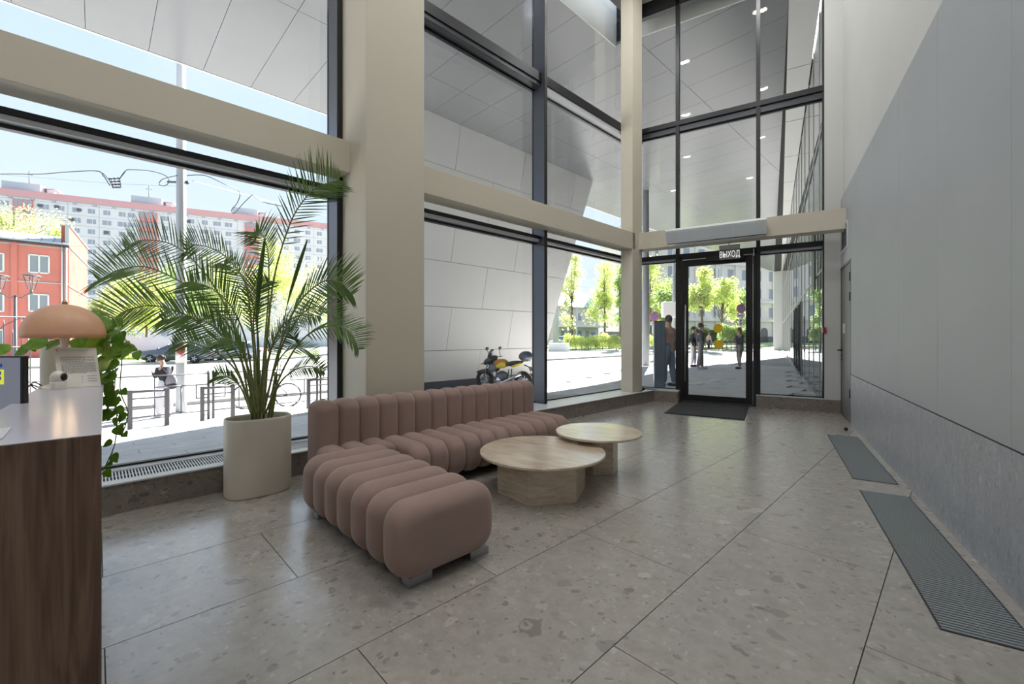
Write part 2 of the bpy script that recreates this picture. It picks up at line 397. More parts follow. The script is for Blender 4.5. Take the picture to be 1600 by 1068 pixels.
# columns and beams
b = MB(); b.boxL(1.905, 2.571, -4.04, -4.72, 0, ZC); big_col = struct(b.build('trim_4', 'cream', bevel=.006))
b = MB(); b.boxL(1.893, 1.906, -4.30, -4.36, .27, .35); b.boxL(1.893, 1.906, -4.39, -4.45, .27, .35); b.build('wall_socket', 'plastic_white', big_col, bevel=.006)
b = MB(); b.boxL(7.50, 7.86, -4.40, -4.66, .228, ZC); struct(b.build('trim_5', 'cream', bevel=.004))
b = MB(); b.box(.80, XR + .03, 9.24, 9.5, 0, ZC); struct(b.build('wall_end', 'white_wall'))
b = MB(); b.boxL(-6, 1.905, -4.40, -4.68, 3.01, 3.335); b.boxL(2.571, 7.60, -4.40, -4.68, 3.01, 3.335); struct(b.build('trim_6', 'cream', bevel=.004))
pa = W(7.57, -4.40); b = MB(); b.prism([(-2.26, 8.62), (XR, 8.62), (XR, 8.90), (-2.42, 8.90), (-2.45, 8.64)], 3.03, 3.36); struct(b.build('trim_7', 'cream', bevel=.004))
# ---------------- long window wall: frames and panes
def win(name): o = bpy.data.objects.new(name, None); COL.objects.link(o); o.empty_display_size = .1; o['kind'] = 'structure'; return o
def frameL(w, s0, s1, t0, t1, z0, z1, nm='mullion', m='frame'):
    b = MB(); b.boxL(s0, s1, t0, t1, z0, z1); return b.build(nm, m, w, bevel=.003)
S_COR = 8.36
lev = [(.228, 2.80), (2.93, 5.33), (5.55, 8.05)]
bays = [(-6, -2.4), (-2.4, 1.86), (1.86, 5.17), (5.17, S_COR)]
for i, (a, c) in enumerate(bays):
    w = win('window_%d' % (i + 1))
    if i: 
        frameL(w, a - .012, a + .05, -4.60, -4.86, .22, ZC, 'mullion', 'mullion_grey'); frameL(w, a - .014, a + .052, -4.594, -4.606, .22, ZC, 'mullion_front', 'door_black')
        frameL(w, a - .016, a + .0, -4.835, -4.87, .22, ZC, 'mullion_cap', 'door_black')
    frameL(w, a, c, -4.70, -4.86, 2.885, 2.935, 'transom'); frameL(w, a, c, -4.80, -4.87, 2.815, 2.845, 'transom_bead', 'door_black')
    frameL(w, a, c, -4.712, -4.86, 2.845, 2.885, 'transom_recess', 'ledge')
    frameL(w, a, c, -4.66, -4.86, 5.40, 5.55, 'transom'); frameL(w, a, c, -4.82, -4.87, 5.31, 5.335, 'transom_bead', 'door_black')
    frameL(w, a, c, -4.68, -4.86, 5.335, 5.40, 'transom_recess', 'ledge' if i == 3 else 'frame_grey')
    frameL(w, a, c, -4.66, -4.86, 8.05, ZC, 'head_rail', 'frame'); frameL(w, a, c, -4.80, -4.86, .228, .246, 'bottom_rail', 'door_black')
    for z0, z1 in ((.24, 2.83), (2.93, 5.32), (5.55, 8.06)):
        b = MB(); b.boxL(a, c, -4.835, -4.85, z0, z1); b.build('pane', 'glass', w)
# ---------------- end window wall
def frameW(w, x0, x1, y0, y1, z0, z1, nm='mullion', m='frame'):
    b = MB(); b.box(x0, x1, y0, y1, z0, z1); return b.build(nm, m, w, bevel=.003)
XC = -2.50
cols = [XC, -1.63, -.20, .78]
for i, (a, c) in enumerate(zip(cols, cols[1:])):
    w = win('window_%d' % (i + 5))
    if i: frameW(w, a - .035, a + .035, YE - .10, YE + .02, 0 if True else .2, ZC, 'mullion', 'door_black')
    if i == 2: frameW(w, c - .005, c + .03, YE - .10, YE + .02, .22, ZC, 'mullion', 'door_black')
    if i != 1:
        frameW(w, a, c, YE - .11, YE + .02, 2.90, 2.985, 'transom'); frameW(w, a, c, YE - .03, YE + .02, 2.83, 2.855, 'transom_bead', 'door_black')
        frameW(w, a, c, YE - .02, YE + .01, 2.855, 2.90, 'transom_recess', 'ledge'); frameW(w, a, c, YE - .03, YE + .02, .228, .246, 'bottom_rail', 'door_black')
        b = MB(); b.box(a, c, YE - .005, YE + .01, .24, 2.84); b.build('pane', 'glass', w)
    b = MB(); b.box(a, c, YE - .005, YE + .01, 2.985, 5.47); b.build('pane', 'glass', w)
    b = MB(); b.box(a, c, YE - .005, YE + .01, 5.70, 8.06); b.build('pane', 'glass', w)
    frameW(w, a, c, YE - .11, YE + .02, 5.60, 5.70, 'transom'); frameW(w, a, c, YE - .03, YE + .02, 5.46, 5.485, 'transom_bead', 'door_black')
    frameW(w, a, c, YE - .07, YE + .01, 5.485, 5.60, 'transom_recess', 'frame_grey')
    frameW(w, a, c, YE - .10, YE + .02, 8.05, ZC, 'head_rail')
# ---------------- entrance door
d1 = win('door_1')
x0, x1 = -1.595, -.235; yd = YE - .06
def bx(nm, m, *a, par=d1, bevel=.003):
    b = MB(); b.box(*a); return b.build(nm, m, par, bevel=bevel)
bx('door_frame', 'door_black', x0, x0 + .05, yd - .05, YE + .02, 0, 2.93); bx('door_frame', 'door_black', x1 - .05, x1, yd - .05, YE + .02, 0, 2.93)
bx('door_frame', 'door_black', x0, x1, yd - .05, YE + .02, 2.86, 2.98)
bx('threshold', 'door_black', x0, x1, yd - .03, YE + .02, 0, .02)
la, lb = x0 + .055, x1 - .055
leaf = MB(); leaf.box(la, la + .115, yd - .02, yd + .03, .025, 2.85); leaf.box(lb - .115, lb, yd - .02, yd + .03, .025, 2.85)
leaf.box(la + .115, lb - .115, yd - .02, yd + .03, .025, .145); leaf.box(la + .115, lb - .115, yd - .02, yd + .03, 2.72, 2.85)
lf = leaf.build('door_leaf', 'door_black', d1, bevel=.003)
b = MB(); b.box(la + .11, lb - .11, yd, yd + .014, .14, 2.73); b.build('pane', 'glass', lf)
for (u, v) in ((1122, 512.5), (1122.5, 537.5)):
    p = PY(u, v, yd - .003); b = MB(); fr = Matrix.Rotation(math.pi / 2, 3, 'X')
    b.lathe([(.085, 0), (.085, .002)], p, 28, smooth=False, fr=fr); b.build('yellow_marker', 'yellow', lf)
hx = la + .07; b = MB(); b.tube([(hx, yd - .085, .42), (hx, yd - .085, 1.95)], .017, 12)
for z in (.55, 1.8): b.tube([(hx, yd - .085, z), (hx, yd - .01, z)], .01, 8)
b.build('pull_handle', 'steel', lf)
b = MB(); b.box(hx - .02, hx + .02, yd - .03, yd - .02, 1.02, 1.1); b.build('lock', 'steel', lf, bevel=.004)
b = MB(); b.box(la + .45, la + 1.1, yd - .10, yd - .02, 2.78, 2.86); b.build('door_closer', 'door_black', d1, bevel=.004)
b = MB(); b.box(la + .97, la + 1.06, yd - .102, yd - .099, 2.815, 2.825); b.build('closer_badge', 'steel', d1)
b = MB(); b.box(x1 - .045, x1 - .03, yd - .06, yd - .04, 2.82, 2.95); b.build('door_sensor', 'ledge', d1)
# side door in right wall
d2 = win('door_2'); xd = XR + .035
bx('door_frame', 'frame_grey', XR - .004, xd + .08, 8.16, 8.20, 0, 2.485, par=d2); bx('door_frame', 'frame_grey', XR - .004, xd + .08, 9.24, 9.28, 0, 2.485, par=d2)
bx('door_frame', 'frame_grey', XR - .004, xd + .08, 8.20, 9.24, 2.44, 2.485, par=d2)
l2 = bx('door_leaf', 'door_grey', XR + .004, xd + .04, 8.205, 9.235, .01, 2.435, par=d2)
for z in (.38, 1.85, 2.15): bx('hinge', 'door_black', XR - .014, XR + .01, 8.19, 8.235, z, z + .13, par=d2)
b = MB(); b.tube([(XR + .004, 9.12, 1.08), (XR - .055, 9.12, 1.08), (XR - .06, 9.0, 1.08)], .011, 10); b.lathe([(.026, 0), (.026, .008)], (XR, 9.12, 1.08), 16, fr=Matrix.Rotation(-math.pi / 2, 3, 'Y'))
b.lathe([(.024, 0), (.024, .008)], (XR, 9.12, .99), 16, fr=Matrix.Rotation(-math.pi / 2, 3, 'Y')); b.lathe([(.018, 0), (.018, .01)], (XR, 9.12, .92), 16, fr=Matrix.Rotation(-math.pi / 2, 3, 'Y'))
b.build('lever_handle', 'door_black', d2)
b = MB(); b.box(XR + .001, XR + .004, 8.79, 9.0, 1.36, 1.52); b.build('door_notice', 'white', d2)
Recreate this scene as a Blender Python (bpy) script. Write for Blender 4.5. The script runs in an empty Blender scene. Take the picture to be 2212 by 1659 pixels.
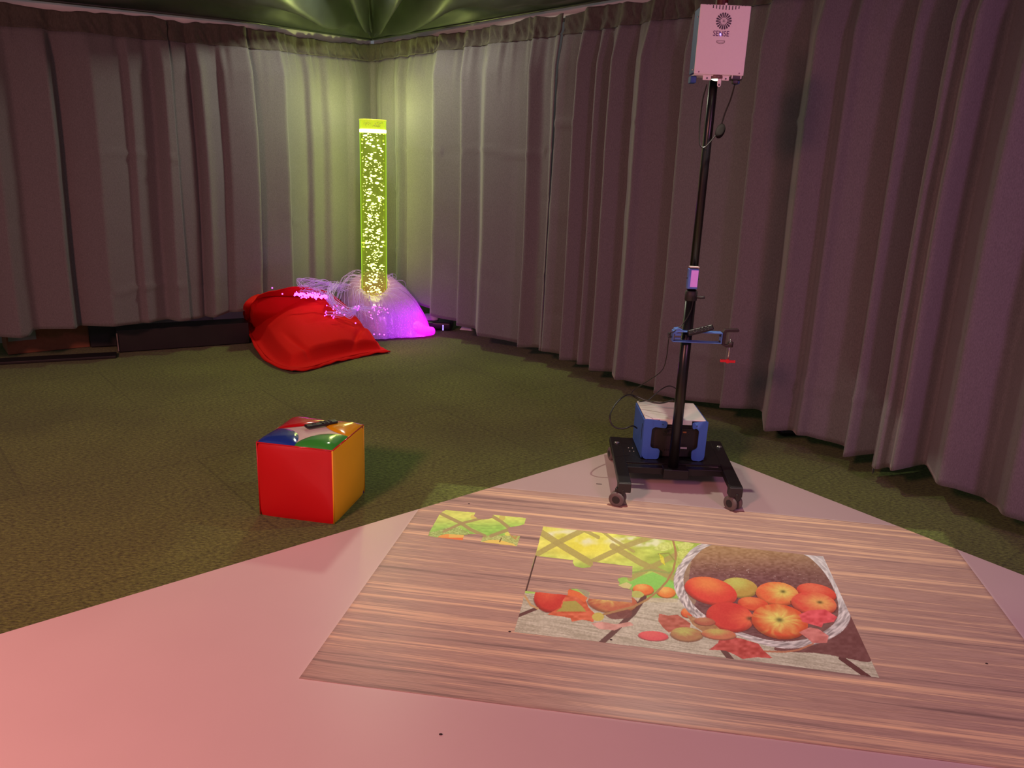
import bpy, bmesh, math, random
import numpy as np
from mathutils import Vector, Matrix
random.seed(7)
C = bpy.context.scene
COL = C.collection
# ------------------------------------------------------------------ camera, world, lights, exposure
F, PITCH, ROLL, CH = 1650.0, math.radians(16.0), math.radians(2.4), 1.6
W, H = 2212, 1659
fw = np.array([0, math.cos(PITCH), -math.sin(PITCH)]); u0 = np.array([0, math.sin(PITCH), math.cos(PITCH)]); r0 = np.array([1.0, 0, 0])
RT = math.cos(ROLL)*r0 + math.sin(ROLL)*u0; UP = -math.sin(ROLL)*r0 + math.cos(ROLL)*u0
cd = bpy.data.cameras.new('camera'); cam = bpy.data.objects.new('camera', cd); COL.objects.link(cam)
m = Matrix(((RT[0], UP[0], -fw[0], 0), (RT[1], UP[1], -fw[1], 0), (RT[2], UP[2], -fw[2], CH), (0, 0, 0, 1)))
cam.matrix_world = m; cd.sensor_width = 36; cd.lens = 36*F/W; cd.clip_start = 0.02
C.camera = cam
wd = bpy.data.worlds.new('world'); C.world = wd; wd.use_nodes = True
wd.node_tree.nodes['Background'].inputs[0].default_value = (0.60, 0.62, 0.68, 1)
wd.node_tree.nodes['Background'].inputs[1].default_value = 0.21
C.view_settings.view_transform = 'Standard'; C.view_settings.look = 'None'; C.view_settings.gamma = 1
C.view_settings.use_curve_mapping = False; C.view_settings.exposure = 0.0

def area(name, loc, target, size, power, col, spread=180):
    l = bpy.data.lights.new(name, 'AREA'); l.shape = 'DISK'; l.size = size; l.energy = power; l.color = col
    l.spread = math.radians(spread)
    o = bpy.data.objects.new(name, l); COL.objects.link(o); o.location = loc
    o.rotation_euler = (Vector(target)-Vector(loc)).to_track_quat('-Z', 'Y').to_euler(); return o
area('pink_mood_lamp', (-2.7, -1.1, 3.2), (-1.9, 2.0, 0), 0.7, 76, (1, .33, .29), 108)
area('rose_mood_lamp', (2.5, -0.6, 2.9), (1.9, 2.8, 0.2), 0.7, 18, (1, .25, .50), 140)
area('violet_mood_lamp', (2.6, -0.4, 2.7), (2.8, 3.6, 0.5), 0.5, 5, (.55, .30, 1), 110)
area('added_soft_fill', (-1.2, 6.35, 2.97), (-1.0, 5.9, 0), 0.3, 25, (1, .98, .74))  # unseen neutral fill, added near the corner for contrast in the curtain folds

# projector beam: a real lamp at the lens; the beam's rectangle and its dim spill are set by direction
LP = (0.838, 3.565, 1.965)
WQ = [(-0.361, 3.662), (2.083, 3.336), (1.78, 1.762), (-0.637, 2.067)]   # picture rectangle on the floor
def projector_lamp():
    l = bpy.data.lights.new('projector_beam', 'SPOT'); l.energy = 90; l.shadow_soft_size = 0.012; l.spot_size = math.radians(165); l.spot_blend = 0.25
    l.color = (1, .93, .74)
    o = bpy.data.objects.new('projector_beam', l); COL.objects.link(o); o.location = LP
    l.use_nodes = True; nt = l.node_tree; N = nt.nodes; L = nt.links
    em = N.get('Emission') or N.new('ShaderNodeEmission')
    g = N.new('ShaderNodeNewGeometry'); sp = N.new('ShaderNodeSeparateXYZ'); L.new(g.outputs['Incoming'], sp.inputs[0])
    def M(op, a, b=None, c=None):
        n = N.new('ShaderNodeMath'); n.operation = op
        for i, v in enumerate((a, b, c)):
            if v is None: continue
            if isinstance(v, (int, float)): n.inputs[i].default_value = v
            else: L.new(v, n.inputs[i])
        return n.outputs[0]
    fx = M('SUBTRACT', LP[0], M('MULTIPLY', M('DIVIDE', sp.outputs[0], sp.outputs[2]), LP[2]))
    fy = M('SUBTRACT', LP[1], M('MULTIPLY', M('DIVIDE', sp.outputs[1], sp.outputs[2]), LP[2]))
    def ss(v, w):   # soft step around zero
        n = N.new('ShaderNodeMapRange'); n.interpolation_type = 'SMOOTHSTEP'; L.new(v, n.inputs['Value'])
        n.inputs['From Min'].default_value = -w; n.inputs['From Max'].default_value = w; return n.outputs[0]
    rect = None
    for i in range(4):
        a = WQ[i]; b = WQ[(i+1) % 4]; ex, ey = b[0]-a[0], b[1]-a[1]; ln = math.hypot(ex, ey); nx, ny = ey/ln, -ex/ln
        if nx*(0.7-a[0]) + ny*(2.7-a[1]) < 0: nx, ny = -nx, -ny
        d = M('ADD', M('ADD', M('MULTIPLY', fx, nx), M('MULTIPLY', fy, ny)), -(nx*a[0]+ny*a[1]))
        s = ss(d, 0.006); rect = s if rect is None else M('MULTIPLY', rect, s)
    spill = M('MULTIPLY', ss(M('ADD', fx, 1.42), 0.1), ss(M('SUBTRACT', 2.35, fx), 0.05))
    spill = M('MULTIPLY', spill, ss(M('ADD', fy, -2.35), 0.55))
    spill = M('MULTIPLY', spill, ss(M('SUBTRACT', 4.3, fy), 0.4))
    st = M('ADD', M('MULTIPLY', rect, 0.92), M('MULTIPLY', spill, 0.36))
    L.new(st, em.inputs['Strength'])
    out = [n for n in N if n.type == 'OUTPUT_LIGHT'][0]; L.new(em.outputs[0], out.inputs[0])
projector_lamp()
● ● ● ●
Identify the lines above with the word "script". Copy them.

Write part 2 of the bpy script that recreates this picture. It picks up at line 397. More parts follow. The script is for Blender 4.5. Take the picture to be 1600 by 1068 pixels.
Recreate this scene as a Blender Python (bpy) script. Write for Blender 4.5. The script runs in an empty Blender scene. Take the picture to be 2212 by 1659 pixels.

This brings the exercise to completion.